You do the exact opposite, right? You will try to beat the market, you'll trade with leverage, you're moving in and out of positions, you're not a buy and hold forever kind of guy. According to the Internet, you've done pretty well. So I've seen some different numbers that have floated around. Can you set the record straight? What is the actual story?
**SPEAKER_1** (1:31)
Yeah, I started with 20,000 in 2007 to try this new methodology, which is the way I was investing when I was way, way younger that worked for me. I call it Social Arb Investing today. But what it essentially is, is Observational Investing. You're looking for any change that's happening in the world, whether it's change in consumer behavior, change in culture, change in technology, change in the weather, politics, anything that has the potential to be meaningfully impactful to one or more publicly traded companies, in either a positive or negative way. So if you can surface that change early and connect the dots back to a company that would benefit or be harmed by that change, that's essentially the entire methodology. It doesn't really incorporate much fundamental analysis. It definitely doesn't incorporate any technical analyses. In its purest form, you really don't even need to know what the stock is trading at when you open up a position or what it's trading at when you exit. So ideally, you'd be completely blind to stock price, completely blind to everything other than the extent to which other investors were aware of that one thing that you surface that you feel would ultimately be impactful to that company. And you enter your position at the point of information asymmetry when you know that thing, and very few others do, and you exit the position at the point of information parity when other investors start to learn about that thing that you uncovered first. And it sounds so simple, and it really is, but there are nuances to it, and like everything else, to be great at it. It takes time and a little effort and some regimented processes that you have to go through. Like, is the information that you found actually meaningful? Is it a needle mover for that sector or for that company? You know, is the information you found really off radar? Or do institutional and retail investors, are they already accounting for it?

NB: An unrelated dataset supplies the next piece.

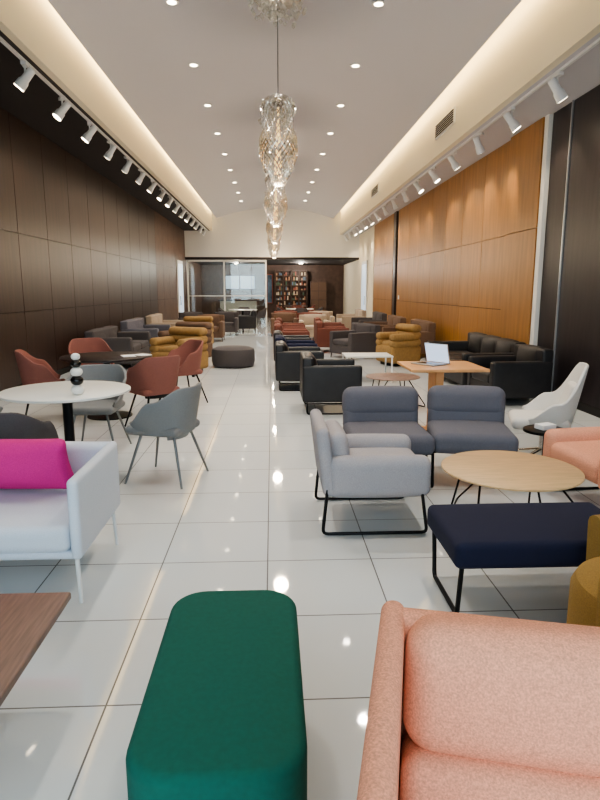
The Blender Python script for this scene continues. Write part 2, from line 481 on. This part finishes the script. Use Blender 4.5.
# mustard tub chair, opening towards the aisle, loose cushion against its back
b=MB()
b.tub(R(128),.32,.32,lambda a:.68-.14*smooth(30,110,a),.08,.08,.06,'mustard',ex=2.2)
b.lathe([(.25,.06),(.31,.08),(.31,.38),(.29,.42),(.2,.435)],'mustard',40)
b.rbox((.0,-.15,.62),(.40,.12,.36),.055,'mustard2',rot=(14,0,0),crown=(0,.04,0))
b.lathe([(.2,0),(.2,.06),(.22,.07)],'blkm',32)
b.build('mustard_tub_chair',(1.47,2.06,0),65)

# left table group
round_table('round_dining_table',.50,.75,'whitetop',.025,(-1.66,4.85,0),'pedestal','blkm')
b=MB()
z=0
for i,(rr,c) in enumerate([(.050,'white'),(.048,'plasticb'),(.045,'white'),(.040,'plasticb'),(.034,'white')]):
    b.lathe([(rr*math.sin(R(a)),z+rr*.8-rr*.8*math.cos(R(a))) for a in range(12,169,12)],c,20); z+=rr*1.45
b.build('striped_vase',(-1.49,4.60,.75))
dining_chair('grey_dining_chair','greygreen',(-.88,4.86,0),72,.78,.67)
dining_chair('grey_dining_chair','greygreen',(-1.70,5.75,0),178,.80,.68)
dining_chair('grey_dining_chair','dkgrey',(-1.76,3.99,0),-8,.78,.68)
dining_chair('grey_dining_chair','greygreen',(-2.55,5.1,0),-80,.80,.68)
round_table('dark_dining_table',.54,.75,'darktop',.03,(-2.02,7.4,0),'pedestal','blkm')
b=MB(); b.rbox((0,0,.003),(.15,.21,.006),.002,'paper'); b.rbox((.18,.05,.003),(.15,.21,.006),.002,'paper',rot=(0,0,20)); b.build('brochures',(-1.75,7.35,.75),25)
dining_chair('rust_dining_chair','rust',(-1.34,6.75,0),40,.82,.70,'blkm')
dining_chair('rust_dining_chair','rust',(-2.70,7.15,0),-70,.84,.70,'blkm')
dining_chair('rust_dining_chair','rust',(-2.5,8.4,0),-150,.86,.70,'blkm')
dining_chair('rust_dining_chair','rust',(-1.25,8.3,0),125,.84,.70,'blkm')

def tufted(name,mt,loc,rz,w=.9,d=.85,h=.86):
    b=MB()
    b.rbox((0,0,.24),(w,d,.36),.08,mt)
    for i in range(3): b.rbox((0,-d/2+.13,.48+.14*i),(w,.24,.16),.075,mt,crown=(0,.02,0))
    for sx in (-1,1):
        for i in range(2): b.rbox((sx*(w/2-.09),.02,.46+.13*i),(.2,d-.05,.15),.07,mt)
    b.rbox((0,.1,.43),(w-.38,d-.3,.14),.06,mt,crown=(0,0,.02))
    b.box(-w/2+.1,w/2-.1,-d/2+.1,d/2-.1,0,.08,'blkm')
    return b.build(name,loc,rz)
tufted('mustard_tufted_armchair','mustard2',(-1.75,11.4,0),150,w=.82,d=.8)
tufted('tan_tufted_armchair','brownf',(-1.9,13.3,0),150)
b=MB(); b.lathe([(.36,0),(.42,.03),(.44,.12),(.44,.3),(.42,.36),(.34,.395),(.15,.41)],'dkgrey',40); b.build('charcoal_pouf',(-.80,12.3,0))
sofa('grey_sofa',1.9,.9,.75,.62,.16,.43,.1,'dkgrey',(-3.2,12.8,0),-90,n=2)
sofa('grey_sofa',1.9,.9,.8,.62,.16,.43,.1,'slate',(-3.2,15.6,0),-90,n=2)
sofa('beige_sofa',1.8,.9,.8,.6,.15,.43,.1,'beige',(-3.2,18.5,0),-90,n=2)
tufted('mustard_tufted_armchair','mustard2',(-2.0,16.2,0),180,w=.8)
sofa('brown_armchair',.85,.8,.78,.6,.13,.43,.12,'brownf',(-1.9,18.6,0),180)
sofa('charcoal_armchair',.85,.8,.78,.6,.13,.43,.12,'dkgrey',(-1.6,21,0),180)
sofa('charcoal_armchair',.85,.8,.78,.6,.13,.43,.12,'dkgrey',(-2.7,20.8,0),200)
sofa('charcoal_armchair',.85,.8,.78,.6,.13,.43,.12,'blackl',(-1.0,22.8,0),90)

for x,y,mm in ((.74,7.7,'blackl'),(.42,9.5,'blackl'),(.42,10.8,'navy'),(.40,12.1,'blackl')):
    sofa('black_armchair',.80,.74,.72,.62,.10,.43,.16,mm,(x,y,0),-90,legs='sled',r=.03)
for x,y in ((.45,14.0),(.45,15.3),(1.5,15.2),(.5,16.8),(1.6,17.0)):
    sofa('red_armchair',.85,.8,.76,.62,.12,.43,.14,'redf',(x,y,0),-90)
for x,y,m_ in ((1.3,19.0,'beige'),(.4,20.5,'brownf'),(1.8,22,'beige'),(1.3,20.6,'redf'),(.5,22.3,'redf')):
    sofa('lounge_armchair',.9,.85,.76,.6,.13,.43,.1,m_,(x,y,0),180)
round_table('round_side_table',.36,.41,'walnut',.015,(1.60,7.85,0),'wire')
b=MB(); b.rbox((0,0,.44),(.8,.6,.025),.006,'whitetop')
for sx in (-1,1):
    for sy in (-1,1): b.box(sx*.38-.012,sx*.38+.012,sy*.28-.012,sy*.28+.012,0,.43,'whitem')
b.build('white_side_table',(1.62,10.2,0))
b=MB(); b.rbox((0,0,.735),(.80,.75,.03),.008,'oakr')
b.rbox((-.05,0,.36),(.09,.3,.72),.01,'oakr'); b.rbox((-.05,0,.015),(.5,.5,.03),.01,'oakr'); b.build('oak_desk',(1.80,6.3,0))
b=MB(); b.rbox((0,0,.008),(.32,.22,.014),.004,'slvr'); b.rbox((0,-.13,.115),(.32,.22,.008),.003,'slvr',rot=(75,0,0)); b.box(-.14,.14,-.06,.07,.0152,.016,'plasticb')
b.rbox((0,-.125,.115),(.30,.20,.006),.002,'screen',rot=(75,0,0)); b.build('laptop',(1.68,6.35,.75),125)
# wing chair
b=MB()
def wf(a): return .88-.32*smooth(22,75,a)-.14*smooth(80,118,a)
b.tub(R(118),.22,.22,wf,.31,.03,.48,'shellw',ex=2.1)
b.rbox((0,.04,.36),(.48,.50,.10),.045,'shellw',crown=(0,0,.02))
b.rbox((0,-.20,.55),(.34,.09,.34),.04,'shellw',rot=(16,0,0))
b.tube([(0,0,.33),(0,0,.06)],.022,'chrome')
for a in (45,135,225,315):
    b.tube([(0,0,.09),(.3*math.cos(R(a)),.3*math.sin(R(a)),.012)],[.018,.011],'chrome')
b.build('white_wing_chair',(2.48,5.28,0),72)
b=MB(); b.lathe([(.17,.4),(.17,.42),(.16,.425)],'blkm',32); b.lathe([(.14,0),(.14,.012),(.012,.02),(.012,.4)],'blkm',24); b.build('black_side_table',(2.22,4.68,0))
b=MB(); b.rbox((0,0,.02),(.14,.1,.04),.005,'paper'); b.build('sample_box',(2.22,4.68,.425),20)

# right wall lounge
sofa('charcoal_sofa',2.3,.95,.76,.6,.14,.42,.1,'blackl',(3.35,10.0,0),90,n=3)
sofa('charcoal_armchair',.85,.85,.76,.6,.13,.42,.1,'blackl',(3.3,8.2,0),95)
sofa('charcoal_armchair',.85,.85,.76,.6,.13,.42,.1,'dkgrey',(1.9,13.8,0),120)
tufted('mustard_tufted_armchair','mustard2',(2.62,12.4,0),110,w=.72,d=.72)
sofa('brown_sofa',1.9,.9,.8,.6,.14,.43,.1,'brownf',(3.3,14.6,0),90,n=2)
sofa('brown_sofa',1.9,.9,.8,.6,.14,.43,.1,'brownf',(3.2,17.2,0),90,n=2)
sofa('grey_sofa',1.9,.9,.8,.6,.14,.43,.1,'dkgrey',(3.2,20.0,0),90,n=2)
sofa('beige_sofa',1.9,.9,.8,.6,.14,.43,.1,'beige',(3.0,23.0,0),90,n=2)
round_table('dining_table',.6,.75,'whitetop',.03,(-1.2,25.0,0)); 
for x,y,r_ in ((-1.9,24.8,-90),(-.5,25.2,90),(-1.2,25.9,180)): dining_chair('dark_dining_chair','dkgrey',(x,y,0),r_)
round_table('dining_table',.6,.75,'whitetop',.03,(1.2,26.0,0))
for x,y,r_ in ((.5,25.8,-90),(1.9,26.2,90),(1.2,25.1,0)): dining_chair('dark_dining_chair','dkgrey',(x,y,0),r_)
round_table('dining_table',.6,.75,'walnut',.03,(1.2,30.5,0))
for x,y,r_ in ((.5,30.3,-90),(1.9,30.6,90),(1.2,29.6,0)): dining_chair('rust_dining_chair','rust',(x,y,0),r_)

# ------------------------------------------------------------ lights & fixtures
def light(kind,name,energy,color,parent=None,**k):
    l=bpy.data.lights.new(name,kind); l.energy=energy; l.color=color
    for a,v in k.items(): setattr(l,a,v)
    o=bpy.data.objects.new(name,l); sc.collection.objects.link(o)
    if parent: o.parent=parent
    return o
warm=(1,.81,.58); neut=(1,.92,.81)
def spot_mesh(s_):
    b=MB(); b.box(-.03,.03,-.07,.07,-.035,0,'whitem'); b.tube([(0,0,-.03),(0,0,-.12)],.012,'whitem')
    d=Vector((s_*.62,.0,-.78)).normalized(); p=Vector((0,0,-.17))
    b.tube([p-d*.13,p-d*.12,p+d*.02,p+d*.04,p+d*.12,p+d*.13],[.034,.046,.05,.062,.066,.07],'whitem',16)
    b.tube([p+d*.128,p+d*.134],.06,'bulb',16)
    me=b.build('tmp'); m_=me.data; bpy.data.objects.remove(me); return m_,d,p
for s_,X,zt,ys in ((-1,-2.83,4.15,[3.9+1.25*i for i in range(19)]),(1,3.28,4.0,[4.6+1.33*i for i in range(18)])):
    b=MB(); b.box(X-.018,X+.018,Y0+.3,Y1-.2,zt-.03,zt-.001,'whitem'); b.build('lighting_track')
    me,d,p=spot_mesh(s_)
    for i,y in enumerate(ys):
        o=inst(me,'track_spotlight',(X,y,zt-.031),random.uniform(-40,40))
        l=light('SPOT','lamp',42,warm,o,spot_size=R(85),spot_blend=.8,shadow_soft_size=.06)
        l.location=p+d*.16; l.rotation_euler=d.to_track_quat('-Z','Y').to_euler()
b=MB(); b.lathe([(.085,0),(.085,.012),(.06,.02)],'white',24); b.lathe([(.055,-.004),(.055,.004)],'bulb',24)
t=b.build('tmp'); dm=t.data; bpy.data.objects.remove(t)
for y in [4.0+2.1*i for i in range(11)]:
    for x in (-1.2,1.36):
        o=inst(dm,'ceiling_downlight',(x,y,vault(x)-.012))
        l=light('SPOT','lamp',150,neut,o,spot_size=R(120),spot_blend=.7,shadow_soft_size=.06); l.location=(0,0,-.03)
# chandeliers
b=MB()
pr=[(0,.05),(.06,.12),(.2,.20),(.36,.25),(.52,.245),(.64,.20),(.74,.19),(.86,.225),(.94,.21),(1,.12)]
def rad(t):
    for (a,ra),(c,rc) in zip(pr[:-1],pr[1:]):
        if t<=c: return ra+(rc-ra)*smooth(a,c,t)
    return .12
Hc=1.08
for dr in (-1,1):
    for k in range(26):
        pts=[]
        for i in range(25):
            t_=i/24; a=2*math.pi*k/26+dr*t_*3.2; r_=rad(t_); pts.append((r_*math.cos(a),r_*math.sin(a),t_*Hc))
        b.tube(pts,.007,'chrome',4)
for i in range(420):
    t_=random.random(); a=random.random()*6.28; r_=rad(t_)*random.uniform(.7,1.04)
    c=(r_*math.cos(a),r_*math.sin(a),t_*Hc); b.lathe([(.002,-.026),(.017,0),(.002,.026)],'crystal',5,c)
b.lathe([(.02,.08),(.05,.12),(.05,.3),(.03,.4),(.015,.95)],'core',16)
b.lathe([(.02,Hc),(.11,Hc),(.02,Hc+.05)],'chrome',16)
CZ=2.90; TOP=vault(.1)-CZ-.01
b.tube([(0,0,Hc),(0,0,TOP-.03)],.007,'greym',6)
b.lathe([(.28,TOP-.03),(.30,TOP-.02),(.30,TOP)],'chrome',32)
for i in range(110):
    a=random.random()*6.28; r_=random.uniform(.03,.36); z_=TOP-random.uniform(.05,.2)
    b.lathe([(.004,-.03),(.028,0),(.004,.03)],'crystal',6,(r_*math.cos(a),r_*math.sin(a),z_-.02))
t=b.build('tmp'); cm=t.data; bpy.data.objects.remove(t)
for y in (8.3,13.5,18.4,23.0,26.8):
    o=inst(cm,'pendant_chandelier',(.10,y,CZ))
    l=light('POINT','bulb',60,warm,o,shadow_soft_size=.1); l.location=(0,0,-.12)
for nm,x,dx in (('cove_light_left',-2.50,-1),('cove_light_right',2.88,1)):
    o=light('AREA',nm,185,(1,.73,.36),shape='RECTANGLE',size=29,size_y=.05)
    d=Vector((dx,0,-.25)).normalized(); z=-d; xx=Vector((0,1,0)); yy=z.cross(xx)
    mt_=Matrix((xx,yy,z)).transposed().to_4x4(); mt_.translation=Vector((x,13.2,4.98)); o.matrix_world=mt_
for x in (-1.8,1.5):
    b=MB(); b.lathe([(.12,0),(.12,.02),(.1,.03)],'white',20); b.lathe([(.1,-.01),(.1,0)],'bulb',20); o=b.build('ceiling_lamp',(x,31.5,2.868))
    l=light('POINT','bulb',120,neut,o,shadow_soft_size=.1); l.location=(0,0,-.15)

w=bpy.data.worlds.new('sky'); sc.world=w; w.use_nodes=True
bg=w.node_tree.nodes['Background']; bg.inputs[0].default_value=(.80,.90,1,1); bg.inputs[1].default_value=4.3
o=light('AREA','daylight_portal',1,(1,1,1),shape='RECTANGLE',size=7.8,size_y=3.9)
o.location=(.05,Y0-.2,2.0); o.rotation_euler=(R(90),0,0); o.data.cycles.is_portal=True
sc.view_settings.view_transform='AgX'
try: sc.view_settings.look='AgX - Medium High Contrast'
except Exception: pass
sc.view_settings.exposure=.25

cam=bpy.data.cameras.new('camera'); co=bpy.data.objects.new('camera',cam); sc.collection.objects.link(co)
co.location=(0,0,1.54); co.rotation_euler=(R(79.6),0,R(-2.64)); cam.lens=27; cam.sensor_width=36; cam.clip_start=.05
sc.camera=co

And are there any other things that are happening at that moment of time or within the window of that trade that are equal to more important than that piece of information that you're trading? Right. Right? So, there is a process there.
**SPEAKER_2** (4:17)
Of course, yes. And I want to go through a bunch of examples of it. So, you take this idea of observational investing, of arbitraging information without being, you know, a guy who grew up on, you know, you weren't working on Wall Street. You didn't have an MBA. You didn't have the, what would be like, you know, some 20 year, 20 years of experience doing this. The story is you take 20 grand, you start doing this type of investing and you run it up.
It works pretty well for you. It's successful. I don't know the exact numbers, but I've seen something like 60 million, 70 million, 80 million is how you've grown that portfolio starting at 20,000. Is that right by the way? Because that sounds, in some sense, too good to be true.